GOP stays out of Big Tent now co-opted by Democrats....

or it abandons all ties to all things "Neo, Right, Evangelical or exclusionary of any US citizens legal lifestyle,

the neo-con (new-conservative) experiment....will be put on a shelf and marked "caution, union de-stabilizer, use only as example"

Am I wrong here?

Rich Casebolt said...

Yes, cracker, you're wrong.

The basis for the assertive foreign policy of neoconservatism ... that the rights-respecting governance we enjoy fosters peace in the world, when others implement it in their own nations -- and conversely, the threats to peace in the world come from those who are imposing "alternatives" to rights-respecting governance in their nations ... has been validated again and again by history -- from post-WWII Europe to the Pacific Rim to the Middle East -- even before the term "neocon" became the epithet it is today.

All the rhetorical bluster of those who seek to discredit it, because to do so inflates the value of their own flawed worldviews, doesn't change that reality ... all it does is deny others the peace and prosperity rights-respecting governance brings, and puts already rights-respecting nations at risk to life, limb and property.
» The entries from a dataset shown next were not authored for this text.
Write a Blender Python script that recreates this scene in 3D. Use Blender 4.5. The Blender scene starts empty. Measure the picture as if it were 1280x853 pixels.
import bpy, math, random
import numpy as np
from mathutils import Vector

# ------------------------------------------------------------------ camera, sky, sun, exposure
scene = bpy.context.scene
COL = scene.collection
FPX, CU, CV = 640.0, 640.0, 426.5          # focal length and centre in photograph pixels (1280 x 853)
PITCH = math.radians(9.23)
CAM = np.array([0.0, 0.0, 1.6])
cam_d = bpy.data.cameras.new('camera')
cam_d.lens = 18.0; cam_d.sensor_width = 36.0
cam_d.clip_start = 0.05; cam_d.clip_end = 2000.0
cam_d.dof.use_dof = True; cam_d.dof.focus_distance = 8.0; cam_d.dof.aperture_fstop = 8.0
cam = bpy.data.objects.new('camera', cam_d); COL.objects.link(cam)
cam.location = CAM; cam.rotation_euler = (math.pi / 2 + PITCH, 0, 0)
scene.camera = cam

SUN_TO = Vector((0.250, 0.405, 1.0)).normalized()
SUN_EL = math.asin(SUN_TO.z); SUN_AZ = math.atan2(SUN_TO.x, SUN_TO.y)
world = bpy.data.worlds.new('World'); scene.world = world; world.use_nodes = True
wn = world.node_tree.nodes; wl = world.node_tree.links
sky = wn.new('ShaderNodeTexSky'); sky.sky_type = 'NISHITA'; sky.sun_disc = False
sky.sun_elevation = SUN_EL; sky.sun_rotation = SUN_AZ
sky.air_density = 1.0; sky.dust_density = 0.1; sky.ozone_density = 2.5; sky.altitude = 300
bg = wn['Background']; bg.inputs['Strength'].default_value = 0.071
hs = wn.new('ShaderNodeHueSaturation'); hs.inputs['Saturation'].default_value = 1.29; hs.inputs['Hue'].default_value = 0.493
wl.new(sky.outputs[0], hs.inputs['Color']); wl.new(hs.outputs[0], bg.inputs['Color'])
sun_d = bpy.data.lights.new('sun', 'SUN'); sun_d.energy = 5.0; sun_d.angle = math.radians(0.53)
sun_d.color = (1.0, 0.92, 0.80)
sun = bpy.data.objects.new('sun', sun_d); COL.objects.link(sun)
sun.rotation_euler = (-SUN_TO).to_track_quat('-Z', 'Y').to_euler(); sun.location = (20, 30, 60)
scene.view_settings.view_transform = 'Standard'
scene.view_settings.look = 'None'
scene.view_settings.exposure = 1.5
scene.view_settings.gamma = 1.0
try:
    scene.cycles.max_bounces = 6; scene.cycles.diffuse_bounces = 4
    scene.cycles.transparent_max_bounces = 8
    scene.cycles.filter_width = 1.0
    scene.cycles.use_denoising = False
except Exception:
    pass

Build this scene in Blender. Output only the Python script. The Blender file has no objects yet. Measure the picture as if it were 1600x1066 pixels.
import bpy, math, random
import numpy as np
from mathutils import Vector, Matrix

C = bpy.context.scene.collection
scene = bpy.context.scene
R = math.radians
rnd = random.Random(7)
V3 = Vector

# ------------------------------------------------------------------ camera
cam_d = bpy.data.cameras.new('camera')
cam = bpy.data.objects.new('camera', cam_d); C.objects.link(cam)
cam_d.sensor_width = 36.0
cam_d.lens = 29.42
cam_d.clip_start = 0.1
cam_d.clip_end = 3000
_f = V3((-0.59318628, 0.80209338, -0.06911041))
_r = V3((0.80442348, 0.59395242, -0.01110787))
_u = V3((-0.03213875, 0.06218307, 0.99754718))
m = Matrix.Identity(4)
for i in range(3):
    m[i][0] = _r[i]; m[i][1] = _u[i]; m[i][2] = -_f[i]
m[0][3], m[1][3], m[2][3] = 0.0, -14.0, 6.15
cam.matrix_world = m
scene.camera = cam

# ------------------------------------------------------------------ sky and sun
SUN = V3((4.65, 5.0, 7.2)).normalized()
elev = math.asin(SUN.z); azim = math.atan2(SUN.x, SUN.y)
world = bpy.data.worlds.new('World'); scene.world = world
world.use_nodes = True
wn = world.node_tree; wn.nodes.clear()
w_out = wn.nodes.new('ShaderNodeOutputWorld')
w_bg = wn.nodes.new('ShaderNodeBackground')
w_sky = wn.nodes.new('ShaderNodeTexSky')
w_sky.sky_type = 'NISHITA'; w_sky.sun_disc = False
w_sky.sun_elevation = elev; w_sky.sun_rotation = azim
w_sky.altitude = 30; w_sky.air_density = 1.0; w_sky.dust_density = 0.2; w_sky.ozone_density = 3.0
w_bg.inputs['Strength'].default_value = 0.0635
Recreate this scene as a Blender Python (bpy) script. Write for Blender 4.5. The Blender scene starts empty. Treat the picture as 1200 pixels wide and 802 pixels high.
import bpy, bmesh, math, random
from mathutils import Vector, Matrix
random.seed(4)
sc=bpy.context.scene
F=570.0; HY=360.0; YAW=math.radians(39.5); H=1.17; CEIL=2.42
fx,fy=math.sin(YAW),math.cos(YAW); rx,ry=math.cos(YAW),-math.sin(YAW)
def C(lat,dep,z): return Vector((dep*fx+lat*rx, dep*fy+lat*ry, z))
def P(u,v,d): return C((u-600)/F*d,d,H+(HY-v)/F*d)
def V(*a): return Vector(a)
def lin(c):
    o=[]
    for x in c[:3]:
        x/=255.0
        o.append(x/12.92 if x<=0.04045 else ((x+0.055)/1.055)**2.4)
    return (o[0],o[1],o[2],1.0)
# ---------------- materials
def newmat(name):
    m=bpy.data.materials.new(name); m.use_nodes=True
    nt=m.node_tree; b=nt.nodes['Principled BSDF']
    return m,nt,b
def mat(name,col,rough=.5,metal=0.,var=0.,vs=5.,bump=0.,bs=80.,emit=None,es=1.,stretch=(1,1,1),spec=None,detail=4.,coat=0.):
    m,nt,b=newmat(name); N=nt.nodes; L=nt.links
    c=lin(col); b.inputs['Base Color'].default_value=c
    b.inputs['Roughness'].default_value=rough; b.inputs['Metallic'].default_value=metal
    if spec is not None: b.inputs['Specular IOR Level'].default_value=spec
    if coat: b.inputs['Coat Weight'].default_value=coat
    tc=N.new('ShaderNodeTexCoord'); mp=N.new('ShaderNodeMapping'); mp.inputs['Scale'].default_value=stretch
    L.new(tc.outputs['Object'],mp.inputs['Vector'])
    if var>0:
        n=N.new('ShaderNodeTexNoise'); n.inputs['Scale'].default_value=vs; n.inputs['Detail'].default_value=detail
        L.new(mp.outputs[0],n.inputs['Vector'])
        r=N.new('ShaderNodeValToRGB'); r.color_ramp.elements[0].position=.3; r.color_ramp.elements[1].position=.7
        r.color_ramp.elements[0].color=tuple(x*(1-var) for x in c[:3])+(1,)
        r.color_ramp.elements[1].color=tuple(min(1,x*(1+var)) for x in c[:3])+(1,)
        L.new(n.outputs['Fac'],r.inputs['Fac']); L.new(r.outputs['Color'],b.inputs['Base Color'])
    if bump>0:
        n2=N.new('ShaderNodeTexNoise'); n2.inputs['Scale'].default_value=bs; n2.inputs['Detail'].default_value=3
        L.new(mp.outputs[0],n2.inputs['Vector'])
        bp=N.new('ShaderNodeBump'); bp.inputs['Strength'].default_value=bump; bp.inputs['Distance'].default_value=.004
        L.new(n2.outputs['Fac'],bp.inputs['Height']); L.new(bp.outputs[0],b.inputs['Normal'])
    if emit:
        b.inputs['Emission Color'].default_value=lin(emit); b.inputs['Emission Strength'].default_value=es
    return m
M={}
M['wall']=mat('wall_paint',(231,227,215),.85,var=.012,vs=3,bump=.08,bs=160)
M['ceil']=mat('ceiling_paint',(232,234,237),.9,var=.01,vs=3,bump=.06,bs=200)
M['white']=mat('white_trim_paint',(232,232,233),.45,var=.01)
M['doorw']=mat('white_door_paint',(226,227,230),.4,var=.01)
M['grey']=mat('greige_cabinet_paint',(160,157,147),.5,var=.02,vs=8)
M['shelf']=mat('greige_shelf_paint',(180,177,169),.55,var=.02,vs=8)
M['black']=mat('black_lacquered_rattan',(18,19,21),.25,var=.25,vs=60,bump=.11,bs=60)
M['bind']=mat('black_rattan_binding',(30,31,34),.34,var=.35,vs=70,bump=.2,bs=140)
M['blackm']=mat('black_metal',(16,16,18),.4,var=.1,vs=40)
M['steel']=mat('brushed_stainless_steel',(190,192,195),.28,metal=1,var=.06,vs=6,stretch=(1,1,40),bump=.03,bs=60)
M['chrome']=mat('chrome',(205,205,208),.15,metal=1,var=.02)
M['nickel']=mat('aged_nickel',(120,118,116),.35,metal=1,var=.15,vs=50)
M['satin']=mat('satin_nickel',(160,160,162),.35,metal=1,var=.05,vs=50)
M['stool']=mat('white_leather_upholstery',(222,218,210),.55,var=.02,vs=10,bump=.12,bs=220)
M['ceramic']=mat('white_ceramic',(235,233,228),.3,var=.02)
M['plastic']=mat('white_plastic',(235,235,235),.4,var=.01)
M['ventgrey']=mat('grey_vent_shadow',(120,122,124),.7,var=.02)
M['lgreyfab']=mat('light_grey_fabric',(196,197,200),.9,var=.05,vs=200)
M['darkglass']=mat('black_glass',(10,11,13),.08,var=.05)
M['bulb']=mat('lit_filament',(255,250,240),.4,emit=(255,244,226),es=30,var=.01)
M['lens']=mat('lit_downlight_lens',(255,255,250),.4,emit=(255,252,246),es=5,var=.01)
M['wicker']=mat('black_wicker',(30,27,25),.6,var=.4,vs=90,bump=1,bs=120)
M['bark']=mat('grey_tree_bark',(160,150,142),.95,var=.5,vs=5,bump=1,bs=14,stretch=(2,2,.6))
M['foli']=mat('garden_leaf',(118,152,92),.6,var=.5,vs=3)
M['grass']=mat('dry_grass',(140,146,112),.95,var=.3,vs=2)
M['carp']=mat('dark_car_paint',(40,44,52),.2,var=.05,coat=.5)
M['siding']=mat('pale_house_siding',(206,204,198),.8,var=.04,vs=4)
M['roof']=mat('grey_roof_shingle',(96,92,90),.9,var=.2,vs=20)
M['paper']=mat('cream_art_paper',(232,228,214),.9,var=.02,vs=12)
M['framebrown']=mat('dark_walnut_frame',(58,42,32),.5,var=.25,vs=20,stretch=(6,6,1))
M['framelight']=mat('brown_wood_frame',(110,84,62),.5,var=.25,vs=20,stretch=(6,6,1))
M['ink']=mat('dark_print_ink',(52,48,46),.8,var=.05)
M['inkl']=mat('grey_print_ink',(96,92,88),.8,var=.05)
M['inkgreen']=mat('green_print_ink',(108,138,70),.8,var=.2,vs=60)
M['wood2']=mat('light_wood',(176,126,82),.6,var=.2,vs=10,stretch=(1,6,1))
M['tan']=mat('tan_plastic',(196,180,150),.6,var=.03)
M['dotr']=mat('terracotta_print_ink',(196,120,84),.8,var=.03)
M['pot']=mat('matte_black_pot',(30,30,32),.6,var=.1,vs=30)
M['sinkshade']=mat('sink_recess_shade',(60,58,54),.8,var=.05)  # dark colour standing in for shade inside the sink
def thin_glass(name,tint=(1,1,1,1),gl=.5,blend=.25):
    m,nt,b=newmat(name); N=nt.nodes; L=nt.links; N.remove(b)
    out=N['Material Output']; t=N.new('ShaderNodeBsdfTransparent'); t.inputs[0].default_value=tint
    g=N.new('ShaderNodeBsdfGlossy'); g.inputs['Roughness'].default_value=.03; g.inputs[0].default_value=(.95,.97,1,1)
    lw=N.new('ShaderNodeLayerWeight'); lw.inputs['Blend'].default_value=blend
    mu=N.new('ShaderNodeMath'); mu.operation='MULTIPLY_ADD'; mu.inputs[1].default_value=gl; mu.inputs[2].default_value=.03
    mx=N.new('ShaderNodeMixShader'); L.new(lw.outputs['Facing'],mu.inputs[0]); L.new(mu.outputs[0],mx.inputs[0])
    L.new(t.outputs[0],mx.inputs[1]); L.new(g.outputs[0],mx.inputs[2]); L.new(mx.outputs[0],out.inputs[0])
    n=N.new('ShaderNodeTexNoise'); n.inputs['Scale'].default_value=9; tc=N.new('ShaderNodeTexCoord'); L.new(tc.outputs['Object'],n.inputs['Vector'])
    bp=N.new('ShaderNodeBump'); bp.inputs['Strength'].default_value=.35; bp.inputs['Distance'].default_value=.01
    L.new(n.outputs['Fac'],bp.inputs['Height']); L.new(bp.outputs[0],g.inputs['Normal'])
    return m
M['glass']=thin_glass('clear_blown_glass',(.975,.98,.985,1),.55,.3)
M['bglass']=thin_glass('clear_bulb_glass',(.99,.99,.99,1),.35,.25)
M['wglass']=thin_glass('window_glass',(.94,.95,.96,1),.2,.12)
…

The world simply does not fit the Utopian model of universal rationality promoted by the Leftist ... and it is simply too small and too interconnected for the Paul/Buchanan isolationist models to still be valid.

Much has been said about how we should listen to the world ... but the same history that validates the neoconservative worldview indicates to me that it is the world that should be listening to us ... for if they wish to attain our power and prosperity, they need to do so the way we did -- by implementing rights-respecting governance in their own nations.

Once they do that, they have no reason to envy or fear us ... for they will attain prosperity as we have, and will cease to be a threat in any way, shape, or form to America.

But instead, so many are steeped in the conventional wisdom of the last century ... that we should treat all forms of governance with the same deference, as though they are morally equivalent, in the name of a facade of "peace" ... and believe that the way up is to bring our nation down to their level ...

... or, exploit our prosperity, peace, and compassion as an escape valve to relieve the pressure their own dysfunction has brought against them ... by passively standing by in said dysfunction, as their people leave their national wealth to the dysfunctional and come here by any means they can. That is NOT being a good neighbor ... Mexico, are you listening?

As for evangelicals, as I have stated in the past, we are the first line of defense against theocracy ... for we ourselves do not stand for it, even among our own de facto leaders.

The Big Tent you cite -- which is fed by the relativistic moral equivalence that became last century's conventional wisdom -- is the kind of consensus that lemmings exhibit ... and will lead to the same end.

Sound principles are absolute ... all the flowery rhetoric, political maneuvering, and even popular support in the world won't override them.

Violate them, and we will crash ... no matter what the polls say.